March 2 (Reuters) - UK stock indexes were swept up in a global selloff on Monday, as an escalating military conflict in the Middle East fuelled a jump in oil prices and drove investors towards safe-haven assets.
Oil prices LCOc1, CLc1 surged almost 7% after retaliatory Iranian attacks disrupted shipping in the crucial Strait of Hormuz following the weekend's bombing by Israel and the United States that killed Iranian Supreme Leader Ayatollah Ali Khamenei. O/R
While British oil majors such as Shell SHEL.L rose 1.9% and defence companies like BAE Systems BAES.L climbed 6%, other equity sectors, particularly banks and travel companies, came under heavy selling pressure as investors braced for travel and economic disruptions.
The blue-chip FTSE 100 .FTSE closed down 1.2%, having touched a record high in the prior session, while the domestically oriented FTSE 250 index .FTMC fell 1.4%.
"If the issues persist, then the market will start to worry about new inflationary pressures and that could lower expectations for near-term interest rate cuts," said Dan Coatsworth, head of markets at AJ Bell.

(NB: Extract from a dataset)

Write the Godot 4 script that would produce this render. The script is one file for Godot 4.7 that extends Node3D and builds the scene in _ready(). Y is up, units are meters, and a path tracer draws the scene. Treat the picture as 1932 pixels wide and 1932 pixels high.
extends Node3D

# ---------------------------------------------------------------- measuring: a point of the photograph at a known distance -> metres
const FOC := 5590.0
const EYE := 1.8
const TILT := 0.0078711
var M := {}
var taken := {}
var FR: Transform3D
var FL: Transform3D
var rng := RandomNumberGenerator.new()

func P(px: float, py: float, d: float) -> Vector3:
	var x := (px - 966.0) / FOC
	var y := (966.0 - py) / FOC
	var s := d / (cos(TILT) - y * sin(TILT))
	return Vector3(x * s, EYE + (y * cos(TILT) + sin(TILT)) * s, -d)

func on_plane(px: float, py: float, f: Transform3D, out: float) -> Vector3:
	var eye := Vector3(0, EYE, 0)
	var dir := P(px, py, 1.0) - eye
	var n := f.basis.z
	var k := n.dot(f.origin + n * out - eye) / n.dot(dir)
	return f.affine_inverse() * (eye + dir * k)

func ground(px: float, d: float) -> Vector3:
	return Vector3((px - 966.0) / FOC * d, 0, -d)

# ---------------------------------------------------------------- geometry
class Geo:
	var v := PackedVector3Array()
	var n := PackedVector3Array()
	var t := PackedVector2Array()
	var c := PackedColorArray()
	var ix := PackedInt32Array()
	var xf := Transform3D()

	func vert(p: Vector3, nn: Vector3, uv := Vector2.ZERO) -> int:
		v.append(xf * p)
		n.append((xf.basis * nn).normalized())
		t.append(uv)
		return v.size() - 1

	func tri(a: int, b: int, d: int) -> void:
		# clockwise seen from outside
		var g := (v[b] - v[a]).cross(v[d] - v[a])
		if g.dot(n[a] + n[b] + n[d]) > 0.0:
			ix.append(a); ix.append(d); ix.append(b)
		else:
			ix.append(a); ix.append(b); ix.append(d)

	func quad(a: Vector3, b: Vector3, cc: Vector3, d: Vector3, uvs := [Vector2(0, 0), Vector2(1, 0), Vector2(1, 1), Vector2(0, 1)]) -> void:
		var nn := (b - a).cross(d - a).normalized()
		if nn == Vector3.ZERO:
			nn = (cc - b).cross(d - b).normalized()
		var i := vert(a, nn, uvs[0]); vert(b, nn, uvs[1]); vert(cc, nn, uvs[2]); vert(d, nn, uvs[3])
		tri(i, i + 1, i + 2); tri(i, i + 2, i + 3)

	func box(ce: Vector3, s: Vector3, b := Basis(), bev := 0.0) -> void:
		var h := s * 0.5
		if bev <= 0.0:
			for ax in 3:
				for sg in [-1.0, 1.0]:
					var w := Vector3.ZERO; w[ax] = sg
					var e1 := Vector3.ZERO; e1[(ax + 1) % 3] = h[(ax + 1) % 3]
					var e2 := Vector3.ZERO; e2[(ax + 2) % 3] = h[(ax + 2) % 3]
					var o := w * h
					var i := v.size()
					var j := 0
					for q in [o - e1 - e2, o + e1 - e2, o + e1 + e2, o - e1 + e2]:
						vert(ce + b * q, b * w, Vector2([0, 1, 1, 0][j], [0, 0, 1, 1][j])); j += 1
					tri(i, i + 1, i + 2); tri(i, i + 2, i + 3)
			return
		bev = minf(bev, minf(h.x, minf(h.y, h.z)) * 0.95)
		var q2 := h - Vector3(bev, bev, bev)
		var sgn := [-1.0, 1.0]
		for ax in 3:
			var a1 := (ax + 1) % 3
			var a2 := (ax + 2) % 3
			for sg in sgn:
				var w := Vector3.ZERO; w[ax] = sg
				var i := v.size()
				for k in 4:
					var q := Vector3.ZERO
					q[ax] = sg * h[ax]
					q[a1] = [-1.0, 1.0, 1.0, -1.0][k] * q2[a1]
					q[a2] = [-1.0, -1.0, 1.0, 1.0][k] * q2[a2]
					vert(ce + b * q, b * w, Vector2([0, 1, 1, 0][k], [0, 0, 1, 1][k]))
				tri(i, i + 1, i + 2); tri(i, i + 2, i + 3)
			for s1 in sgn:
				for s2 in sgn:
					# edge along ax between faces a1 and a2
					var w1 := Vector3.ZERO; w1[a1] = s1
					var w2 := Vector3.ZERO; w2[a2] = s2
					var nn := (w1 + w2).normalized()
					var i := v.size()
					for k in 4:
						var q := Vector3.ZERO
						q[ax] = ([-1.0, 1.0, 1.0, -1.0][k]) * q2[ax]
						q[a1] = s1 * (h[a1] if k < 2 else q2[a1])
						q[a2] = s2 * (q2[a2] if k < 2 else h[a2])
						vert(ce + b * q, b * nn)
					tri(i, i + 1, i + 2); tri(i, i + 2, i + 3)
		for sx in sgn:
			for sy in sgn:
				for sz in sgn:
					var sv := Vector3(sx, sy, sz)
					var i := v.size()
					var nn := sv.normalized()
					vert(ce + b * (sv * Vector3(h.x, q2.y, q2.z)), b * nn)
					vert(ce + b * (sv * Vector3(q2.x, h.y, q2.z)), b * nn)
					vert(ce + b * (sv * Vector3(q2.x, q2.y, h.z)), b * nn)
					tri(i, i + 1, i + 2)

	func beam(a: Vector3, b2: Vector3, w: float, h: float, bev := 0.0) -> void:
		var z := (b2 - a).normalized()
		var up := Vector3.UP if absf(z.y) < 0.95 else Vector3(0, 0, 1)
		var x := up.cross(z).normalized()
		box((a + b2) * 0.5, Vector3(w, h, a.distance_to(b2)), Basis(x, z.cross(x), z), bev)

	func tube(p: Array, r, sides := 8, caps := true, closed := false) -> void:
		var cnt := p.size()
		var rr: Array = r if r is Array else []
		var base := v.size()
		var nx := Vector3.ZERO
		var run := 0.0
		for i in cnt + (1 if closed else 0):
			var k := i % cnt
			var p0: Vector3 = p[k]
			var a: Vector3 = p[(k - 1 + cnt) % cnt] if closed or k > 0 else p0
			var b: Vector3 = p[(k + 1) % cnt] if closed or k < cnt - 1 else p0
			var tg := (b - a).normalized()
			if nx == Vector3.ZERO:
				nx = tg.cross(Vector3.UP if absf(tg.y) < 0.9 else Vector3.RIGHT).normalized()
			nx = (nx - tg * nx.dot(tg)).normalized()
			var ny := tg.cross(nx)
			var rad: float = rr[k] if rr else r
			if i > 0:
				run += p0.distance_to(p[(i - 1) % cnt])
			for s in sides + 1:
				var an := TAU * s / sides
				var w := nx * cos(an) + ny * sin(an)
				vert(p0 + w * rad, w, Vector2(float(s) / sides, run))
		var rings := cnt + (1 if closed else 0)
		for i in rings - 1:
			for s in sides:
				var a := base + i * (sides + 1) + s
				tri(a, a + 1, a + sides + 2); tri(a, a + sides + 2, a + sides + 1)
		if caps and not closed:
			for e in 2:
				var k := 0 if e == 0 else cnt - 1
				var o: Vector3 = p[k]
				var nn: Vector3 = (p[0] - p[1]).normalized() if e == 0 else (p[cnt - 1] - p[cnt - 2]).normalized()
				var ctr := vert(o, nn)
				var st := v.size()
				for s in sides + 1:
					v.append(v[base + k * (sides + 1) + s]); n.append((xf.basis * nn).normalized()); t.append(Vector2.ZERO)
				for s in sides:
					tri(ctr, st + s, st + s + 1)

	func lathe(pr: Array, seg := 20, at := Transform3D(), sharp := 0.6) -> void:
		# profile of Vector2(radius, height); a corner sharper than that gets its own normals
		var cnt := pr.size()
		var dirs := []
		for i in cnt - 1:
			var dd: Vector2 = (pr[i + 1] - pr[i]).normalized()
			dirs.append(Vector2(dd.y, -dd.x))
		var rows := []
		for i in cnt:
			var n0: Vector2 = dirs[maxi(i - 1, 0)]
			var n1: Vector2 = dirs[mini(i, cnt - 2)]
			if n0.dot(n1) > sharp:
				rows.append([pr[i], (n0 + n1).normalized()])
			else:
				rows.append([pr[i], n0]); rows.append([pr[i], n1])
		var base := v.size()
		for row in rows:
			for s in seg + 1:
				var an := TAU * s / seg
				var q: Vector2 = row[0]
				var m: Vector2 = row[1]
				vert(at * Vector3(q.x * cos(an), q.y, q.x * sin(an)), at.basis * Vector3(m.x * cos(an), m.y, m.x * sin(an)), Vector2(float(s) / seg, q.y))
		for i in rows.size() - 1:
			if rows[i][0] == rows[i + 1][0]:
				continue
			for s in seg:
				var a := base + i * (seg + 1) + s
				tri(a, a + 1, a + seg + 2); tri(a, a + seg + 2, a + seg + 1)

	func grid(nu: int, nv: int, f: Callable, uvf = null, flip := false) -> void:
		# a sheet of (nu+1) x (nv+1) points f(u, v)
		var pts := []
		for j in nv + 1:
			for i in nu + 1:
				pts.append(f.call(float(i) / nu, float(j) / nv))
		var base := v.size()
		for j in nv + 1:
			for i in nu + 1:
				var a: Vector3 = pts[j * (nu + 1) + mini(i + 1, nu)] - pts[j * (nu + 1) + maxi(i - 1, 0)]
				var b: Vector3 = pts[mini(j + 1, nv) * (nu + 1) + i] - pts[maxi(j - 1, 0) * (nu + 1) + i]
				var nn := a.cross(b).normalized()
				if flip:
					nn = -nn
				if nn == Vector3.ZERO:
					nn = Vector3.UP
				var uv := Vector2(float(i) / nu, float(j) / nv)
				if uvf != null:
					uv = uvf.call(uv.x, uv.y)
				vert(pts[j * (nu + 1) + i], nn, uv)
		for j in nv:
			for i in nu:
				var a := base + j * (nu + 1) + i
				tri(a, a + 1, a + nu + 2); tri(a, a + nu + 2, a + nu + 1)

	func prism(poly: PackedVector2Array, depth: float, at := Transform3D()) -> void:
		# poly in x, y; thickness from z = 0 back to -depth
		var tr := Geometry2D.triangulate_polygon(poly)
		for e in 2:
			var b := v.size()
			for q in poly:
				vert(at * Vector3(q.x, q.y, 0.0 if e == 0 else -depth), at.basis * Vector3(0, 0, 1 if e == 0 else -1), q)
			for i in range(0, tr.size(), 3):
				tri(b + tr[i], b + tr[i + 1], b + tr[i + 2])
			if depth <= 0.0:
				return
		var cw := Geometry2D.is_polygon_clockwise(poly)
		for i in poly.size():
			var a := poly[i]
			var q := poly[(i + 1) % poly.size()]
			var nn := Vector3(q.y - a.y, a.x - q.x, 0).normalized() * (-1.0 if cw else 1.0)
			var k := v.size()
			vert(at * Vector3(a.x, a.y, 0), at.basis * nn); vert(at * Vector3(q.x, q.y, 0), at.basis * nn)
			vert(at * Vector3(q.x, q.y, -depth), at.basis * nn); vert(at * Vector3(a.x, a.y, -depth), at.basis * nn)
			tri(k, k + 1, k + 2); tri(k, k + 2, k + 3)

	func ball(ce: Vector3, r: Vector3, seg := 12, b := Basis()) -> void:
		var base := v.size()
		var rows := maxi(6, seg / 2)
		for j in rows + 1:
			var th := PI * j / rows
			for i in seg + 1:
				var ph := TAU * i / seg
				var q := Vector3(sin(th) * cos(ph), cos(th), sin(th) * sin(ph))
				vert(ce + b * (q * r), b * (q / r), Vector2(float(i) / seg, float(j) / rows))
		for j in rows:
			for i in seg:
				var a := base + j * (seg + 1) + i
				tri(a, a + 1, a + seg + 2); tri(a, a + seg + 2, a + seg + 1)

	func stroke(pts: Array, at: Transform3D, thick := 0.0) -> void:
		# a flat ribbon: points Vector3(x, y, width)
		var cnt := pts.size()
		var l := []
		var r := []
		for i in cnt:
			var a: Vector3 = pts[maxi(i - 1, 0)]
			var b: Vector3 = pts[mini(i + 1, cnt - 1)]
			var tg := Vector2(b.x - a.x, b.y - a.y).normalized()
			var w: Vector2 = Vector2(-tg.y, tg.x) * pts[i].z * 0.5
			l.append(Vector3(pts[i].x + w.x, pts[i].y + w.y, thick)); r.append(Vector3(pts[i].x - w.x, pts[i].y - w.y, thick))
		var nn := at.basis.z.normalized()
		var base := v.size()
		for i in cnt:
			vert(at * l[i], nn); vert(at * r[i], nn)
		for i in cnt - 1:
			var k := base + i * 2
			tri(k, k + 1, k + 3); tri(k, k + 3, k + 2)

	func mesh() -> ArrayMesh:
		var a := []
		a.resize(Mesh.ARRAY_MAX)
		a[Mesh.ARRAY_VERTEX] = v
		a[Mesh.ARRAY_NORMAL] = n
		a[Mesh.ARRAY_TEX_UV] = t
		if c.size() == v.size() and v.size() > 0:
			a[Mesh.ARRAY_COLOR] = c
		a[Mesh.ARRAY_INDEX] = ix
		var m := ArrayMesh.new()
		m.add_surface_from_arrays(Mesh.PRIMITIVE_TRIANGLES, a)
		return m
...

Banks including HSBC HSBA.L, Barclays BARC.L and Lloyds Banking Group LLOY.L fell between 2.5% and 4.2%, as surging oil prices fuelled concerns about a resurgence of inflation and a potential dent to the economy.
British government bond yields rose as investors trimmed their expectations for Bank of England interest rate cuts. Traders were pricing in a 52% chance that the BoE will cut rates later this month, down from about 78% last week.
BoE policymaker Alan Taylor said that it was too soon to tell how the conflict in the Middle East would impact Britain's sluggish economy.
British Airways operator IAG ICAG.L fell 5.5% after the airline said on Saturday it had cancelled flights to Tel Aviv and Bahrain until March 3. The broader FTSE 350 travel & leisure index .FTNMX405010 fell 4.3%, with hotels and cruise operators among the major decliners.